Saturday, 21 de December de 2024 ISSN 1519-7670 - Ano 24 - nº 1319

Bom mesmo é um belo happy-end

TV DIGITAL

Paulo José Cunha (*)

Falar em televisão digital é deslumbrar-se com a possibilidade de acesso a centenas ou mesmo milhares de canais, provocando o desabamento dos grandes impérios de audiência, alterando hábitos, revolucionando a agenda de assuntos.

Igualmente, falar em televisão digital é falar em interação absoluta, representada pela fusão entre o atual aparelho de TV e o computador, um fazendo as vezes do outro, o outro fazendo as vezes do um. Na prática, isto significa uma forma nova de assistir televisão. Na verdade, uma forma tão nova que a palavra "assistir" já nem serviria mais. Quando a TV digital chegar, talvez a gente precise inventar alguma palavra ou expressão pra pôr no lugar de "assistir". Algo como "entrar na TV", um similar ao "navegar" criado quando a internet começou a se popularizar. Ao mesmo tempo, a fidelidade da audiência estará por um fio, tantas as possibilidades de acesso abertas aos telespectadores. Uma revolução sem tamanho!

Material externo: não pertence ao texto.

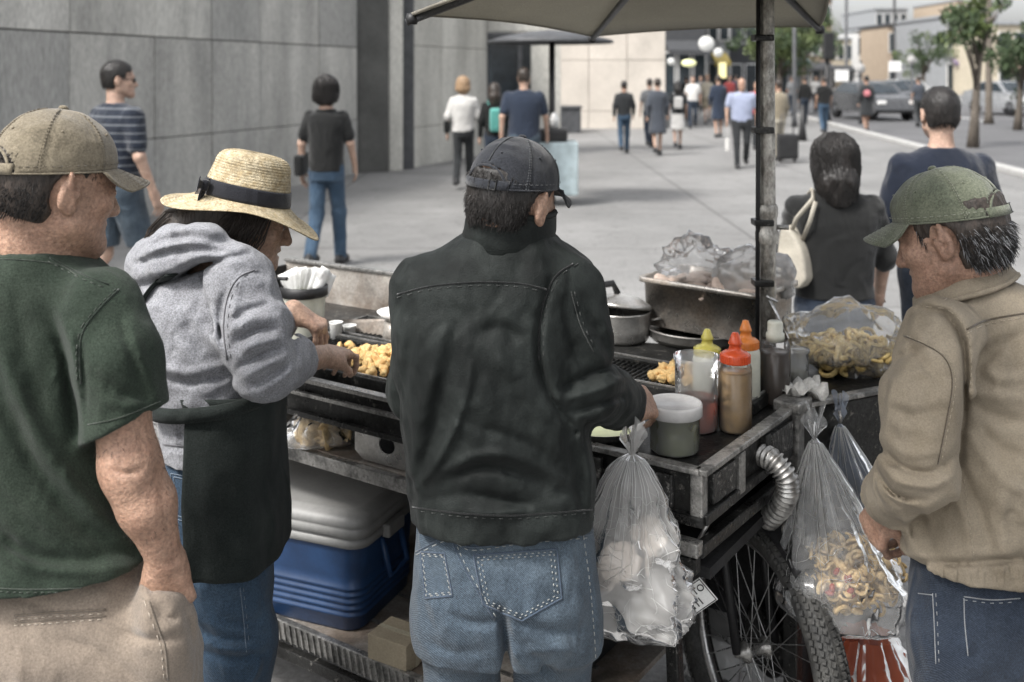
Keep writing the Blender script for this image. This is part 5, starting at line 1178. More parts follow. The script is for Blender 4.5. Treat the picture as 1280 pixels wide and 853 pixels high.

Quer saber de uma coisa? A maioria dessas previsões não passa de conversa, e conversa fiadíssima. A história ensina é que as grandes inovações tecnológicas interferiram muito pouco nas formas de acesso do público aos veículos de comunicação. A informatização das redações, por exemplo, não mudou a forma de ler jornais, ouvir rádio, assistir televisão.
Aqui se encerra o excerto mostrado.